The so-called “Fair Copyright in Research Works Act” (H.R. 801), would repeal the current National Institutes of Health (NIH) policy that requires government funded (i.e. taxpayer funded) research to be made available free of charge and free of most copyright rules. It also forbids other agencies from enacting open access policies of their own.
So why should you care? Well, because this ban on “open access publishing” would result in most government funded research being published exclusively in for-profit journals, essentially ensuring that citizens have to pay for the research twice; once to fund it and a second time to access it. It's akin to hiring a wedding photographer who then tries to sell you the pictures of the wedding individually after the event.
Open access advocates, along with 33 U.S. Nobel laureates in science, 46 law professors, the American Library Association, the Alliance for Taxpayer Access, and OhMyGov! oppose the bill. And one copyright law professor is furious about the proposed new law.

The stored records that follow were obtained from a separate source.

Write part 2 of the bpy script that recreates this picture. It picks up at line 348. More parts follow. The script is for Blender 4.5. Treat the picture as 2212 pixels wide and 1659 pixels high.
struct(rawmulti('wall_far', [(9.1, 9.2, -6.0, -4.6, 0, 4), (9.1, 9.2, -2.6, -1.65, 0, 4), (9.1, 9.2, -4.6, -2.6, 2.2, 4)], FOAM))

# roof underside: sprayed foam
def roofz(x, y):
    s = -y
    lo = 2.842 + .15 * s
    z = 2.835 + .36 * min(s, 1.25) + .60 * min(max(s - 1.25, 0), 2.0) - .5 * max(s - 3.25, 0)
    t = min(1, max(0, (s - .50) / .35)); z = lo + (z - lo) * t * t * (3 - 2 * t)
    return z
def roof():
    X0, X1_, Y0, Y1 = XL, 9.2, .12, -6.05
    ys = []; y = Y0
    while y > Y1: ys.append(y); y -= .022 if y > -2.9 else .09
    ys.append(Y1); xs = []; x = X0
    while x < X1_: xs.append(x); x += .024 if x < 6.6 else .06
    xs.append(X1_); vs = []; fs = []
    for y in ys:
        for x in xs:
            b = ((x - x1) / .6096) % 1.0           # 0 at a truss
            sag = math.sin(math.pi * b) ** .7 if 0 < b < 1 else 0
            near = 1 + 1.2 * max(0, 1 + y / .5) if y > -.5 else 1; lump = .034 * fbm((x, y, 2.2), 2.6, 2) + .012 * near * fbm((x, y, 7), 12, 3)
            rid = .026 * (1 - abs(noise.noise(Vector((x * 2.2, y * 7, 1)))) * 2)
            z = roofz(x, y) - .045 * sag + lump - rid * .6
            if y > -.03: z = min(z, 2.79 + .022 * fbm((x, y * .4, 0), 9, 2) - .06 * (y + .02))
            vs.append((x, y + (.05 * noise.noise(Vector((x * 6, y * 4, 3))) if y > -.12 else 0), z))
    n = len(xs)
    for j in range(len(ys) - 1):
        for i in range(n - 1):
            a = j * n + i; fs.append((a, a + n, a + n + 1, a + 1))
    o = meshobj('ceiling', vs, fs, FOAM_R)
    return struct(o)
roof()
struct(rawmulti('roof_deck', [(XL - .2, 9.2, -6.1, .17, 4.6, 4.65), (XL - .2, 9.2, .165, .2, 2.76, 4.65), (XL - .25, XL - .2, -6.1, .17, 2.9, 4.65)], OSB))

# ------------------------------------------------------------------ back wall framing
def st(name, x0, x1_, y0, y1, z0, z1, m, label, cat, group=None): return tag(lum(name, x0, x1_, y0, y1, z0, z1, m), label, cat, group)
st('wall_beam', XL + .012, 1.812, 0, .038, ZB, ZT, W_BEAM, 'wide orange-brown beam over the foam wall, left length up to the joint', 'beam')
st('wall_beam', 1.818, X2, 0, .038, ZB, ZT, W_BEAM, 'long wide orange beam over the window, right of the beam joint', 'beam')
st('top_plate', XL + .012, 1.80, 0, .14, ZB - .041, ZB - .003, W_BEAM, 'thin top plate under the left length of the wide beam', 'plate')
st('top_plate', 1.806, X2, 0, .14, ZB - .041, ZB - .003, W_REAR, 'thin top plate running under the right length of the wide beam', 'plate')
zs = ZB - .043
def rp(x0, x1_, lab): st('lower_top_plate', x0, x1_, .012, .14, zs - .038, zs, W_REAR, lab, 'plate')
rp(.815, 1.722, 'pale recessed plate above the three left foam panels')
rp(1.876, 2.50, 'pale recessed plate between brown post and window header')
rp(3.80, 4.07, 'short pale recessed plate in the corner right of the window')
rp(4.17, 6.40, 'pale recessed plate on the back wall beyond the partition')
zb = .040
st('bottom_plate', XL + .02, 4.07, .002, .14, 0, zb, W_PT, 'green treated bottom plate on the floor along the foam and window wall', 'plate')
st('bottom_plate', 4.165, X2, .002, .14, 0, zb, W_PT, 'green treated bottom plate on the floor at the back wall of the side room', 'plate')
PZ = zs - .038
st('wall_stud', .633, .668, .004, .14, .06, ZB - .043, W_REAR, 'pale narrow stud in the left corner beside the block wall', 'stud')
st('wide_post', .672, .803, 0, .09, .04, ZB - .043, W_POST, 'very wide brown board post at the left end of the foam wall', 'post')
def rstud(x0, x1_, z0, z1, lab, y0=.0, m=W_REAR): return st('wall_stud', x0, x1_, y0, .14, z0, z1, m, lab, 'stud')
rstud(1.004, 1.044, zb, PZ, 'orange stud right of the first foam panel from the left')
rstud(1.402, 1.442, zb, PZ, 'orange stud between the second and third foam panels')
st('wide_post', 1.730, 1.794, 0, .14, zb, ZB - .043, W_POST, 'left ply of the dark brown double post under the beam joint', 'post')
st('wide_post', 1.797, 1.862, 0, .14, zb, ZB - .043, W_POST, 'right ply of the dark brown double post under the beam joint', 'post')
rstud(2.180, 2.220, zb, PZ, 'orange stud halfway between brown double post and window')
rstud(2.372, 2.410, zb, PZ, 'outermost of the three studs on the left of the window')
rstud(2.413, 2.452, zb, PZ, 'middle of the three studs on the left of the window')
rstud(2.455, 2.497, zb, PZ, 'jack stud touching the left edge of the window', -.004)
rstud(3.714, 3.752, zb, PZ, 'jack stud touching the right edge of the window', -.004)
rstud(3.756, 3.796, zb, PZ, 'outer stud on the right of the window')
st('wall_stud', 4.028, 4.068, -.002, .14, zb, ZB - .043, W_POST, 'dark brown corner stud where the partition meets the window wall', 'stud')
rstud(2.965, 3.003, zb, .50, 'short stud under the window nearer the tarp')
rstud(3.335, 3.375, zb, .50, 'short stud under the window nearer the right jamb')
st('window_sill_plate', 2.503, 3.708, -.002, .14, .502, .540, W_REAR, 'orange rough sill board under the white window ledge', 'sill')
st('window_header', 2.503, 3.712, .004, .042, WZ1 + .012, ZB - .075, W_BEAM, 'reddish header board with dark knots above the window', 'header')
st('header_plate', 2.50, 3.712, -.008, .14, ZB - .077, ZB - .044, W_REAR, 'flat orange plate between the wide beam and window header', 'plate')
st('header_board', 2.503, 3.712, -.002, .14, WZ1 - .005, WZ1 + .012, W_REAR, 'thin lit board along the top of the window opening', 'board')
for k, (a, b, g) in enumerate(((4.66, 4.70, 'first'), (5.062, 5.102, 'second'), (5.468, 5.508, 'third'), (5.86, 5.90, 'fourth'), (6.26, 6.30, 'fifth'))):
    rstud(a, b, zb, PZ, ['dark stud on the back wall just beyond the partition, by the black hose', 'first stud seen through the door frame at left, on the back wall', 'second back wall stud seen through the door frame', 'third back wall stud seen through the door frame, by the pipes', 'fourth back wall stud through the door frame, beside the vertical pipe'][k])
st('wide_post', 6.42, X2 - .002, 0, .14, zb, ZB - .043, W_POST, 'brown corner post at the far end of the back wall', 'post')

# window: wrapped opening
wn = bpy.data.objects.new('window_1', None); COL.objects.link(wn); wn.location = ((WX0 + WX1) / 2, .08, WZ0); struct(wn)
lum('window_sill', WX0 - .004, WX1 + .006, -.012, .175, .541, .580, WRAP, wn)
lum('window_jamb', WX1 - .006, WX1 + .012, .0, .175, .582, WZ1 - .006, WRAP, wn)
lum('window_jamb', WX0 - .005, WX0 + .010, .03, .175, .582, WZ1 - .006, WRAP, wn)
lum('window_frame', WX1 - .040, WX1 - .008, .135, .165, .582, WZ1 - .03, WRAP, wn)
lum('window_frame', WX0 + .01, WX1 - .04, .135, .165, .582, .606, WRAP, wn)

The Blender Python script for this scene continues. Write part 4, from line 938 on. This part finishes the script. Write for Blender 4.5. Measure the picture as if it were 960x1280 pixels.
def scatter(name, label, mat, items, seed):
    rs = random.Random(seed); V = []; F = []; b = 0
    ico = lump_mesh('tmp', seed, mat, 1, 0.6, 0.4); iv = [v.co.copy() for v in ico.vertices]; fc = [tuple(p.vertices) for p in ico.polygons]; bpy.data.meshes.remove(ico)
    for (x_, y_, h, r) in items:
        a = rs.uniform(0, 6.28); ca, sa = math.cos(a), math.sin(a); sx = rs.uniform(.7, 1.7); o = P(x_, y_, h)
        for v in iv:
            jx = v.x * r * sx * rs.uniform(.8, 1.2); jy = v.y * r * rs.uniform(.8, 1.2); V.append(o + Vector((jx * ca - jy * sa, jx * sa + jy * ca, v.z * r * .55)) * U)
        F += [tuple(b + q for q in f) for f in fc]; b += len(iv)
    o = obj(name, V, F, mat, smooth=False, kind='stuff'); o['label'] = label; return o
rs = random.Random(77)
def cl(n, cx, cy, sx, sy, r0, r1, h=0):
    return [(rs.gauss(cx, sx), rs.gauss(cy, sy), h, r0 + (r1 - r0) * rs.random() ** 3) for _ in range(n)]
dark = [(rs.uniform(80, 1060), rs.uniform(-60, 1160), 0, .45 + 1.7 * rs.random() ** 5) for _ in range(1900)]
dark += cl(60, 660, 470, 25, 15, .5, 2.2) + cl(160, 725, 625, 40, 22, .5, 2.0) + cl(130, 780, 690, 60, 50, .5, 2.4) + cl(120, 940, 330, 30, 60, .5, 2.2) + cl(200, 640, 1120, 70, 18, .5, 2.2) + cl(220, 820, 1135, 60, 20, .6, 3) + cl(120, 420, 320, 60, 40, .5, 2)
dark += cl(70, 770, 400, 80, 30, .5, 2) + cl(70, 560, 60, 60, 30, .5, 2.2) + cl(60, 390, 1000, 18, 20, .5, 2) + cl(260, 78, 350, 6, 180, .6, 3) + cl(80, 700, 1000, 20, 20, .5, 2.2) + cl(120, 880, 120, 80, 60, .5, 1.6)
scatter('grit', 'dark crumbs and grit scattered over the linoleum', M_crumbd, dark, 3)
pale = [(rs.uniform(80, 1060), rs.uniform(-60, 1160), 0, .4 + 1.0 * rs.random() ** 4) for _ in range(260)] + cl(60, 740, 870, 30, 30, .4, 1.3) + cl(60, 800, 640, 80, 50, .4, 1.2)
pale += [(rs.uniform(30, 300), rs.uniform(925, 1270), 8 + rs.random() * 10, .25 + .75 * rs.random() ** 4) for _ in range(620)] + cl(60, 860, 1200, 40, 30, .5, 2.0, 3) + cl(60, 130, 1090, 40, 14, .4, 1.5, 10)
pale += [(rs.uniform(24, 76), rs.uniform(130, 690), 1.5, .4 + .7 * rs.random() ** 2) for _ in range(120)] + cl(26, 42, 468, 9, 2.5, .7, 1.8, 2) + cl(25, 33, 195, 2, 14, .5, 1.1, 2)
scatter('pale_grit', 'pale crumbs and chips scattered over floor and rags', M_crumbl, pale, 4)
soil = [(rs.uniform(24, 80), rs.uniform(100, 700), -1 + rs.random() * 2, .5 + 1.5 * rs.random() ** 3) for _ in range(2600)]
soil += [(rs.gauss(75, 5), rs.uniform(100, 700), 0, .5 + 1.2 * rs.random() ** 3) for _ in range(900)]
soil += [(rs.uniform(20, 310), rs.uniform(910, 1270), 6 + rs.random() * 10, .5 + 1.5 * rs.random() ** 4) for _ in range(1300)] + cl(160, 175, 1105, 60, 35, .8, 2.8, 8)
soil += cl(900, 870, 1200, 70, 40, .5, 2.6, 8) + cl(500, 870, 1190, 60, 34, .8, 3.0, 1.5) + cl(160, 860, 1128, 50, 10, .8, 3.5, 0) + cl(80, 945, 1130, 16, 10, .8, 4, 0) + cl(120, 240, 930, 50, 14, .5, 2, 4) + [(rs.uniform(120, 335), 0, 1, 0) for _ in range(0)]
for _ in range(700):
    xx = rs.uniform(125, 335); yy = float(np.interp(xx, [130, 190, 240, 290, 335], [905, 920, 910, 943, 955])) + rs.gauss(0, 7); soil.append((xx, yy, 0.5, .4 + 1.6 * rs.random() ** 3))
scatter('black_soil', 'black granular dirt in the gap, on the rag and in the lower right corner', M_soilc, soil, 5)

"It flies in the face of decades of research which shows the extraordinary multiplier effect of free access to information on the speed of scientific development,” said professor James Boyle.
The premise of the bill is that the open access policy violates copyright law, but critics say it is the result of special interest influence through campaign donations. A report by the transparency group MAPLight.org points out that Conyers and bill co-sponsors Steve Cohen (D-TN), Trent Franks (R-AZ), Darrell Issa (R-CA), and Robert Wexler (D-FL) received twice as much money from the publishing industry as those on relevant committees who are not sponsors.
Shady? Yes. Unusual for Congress? Of course not.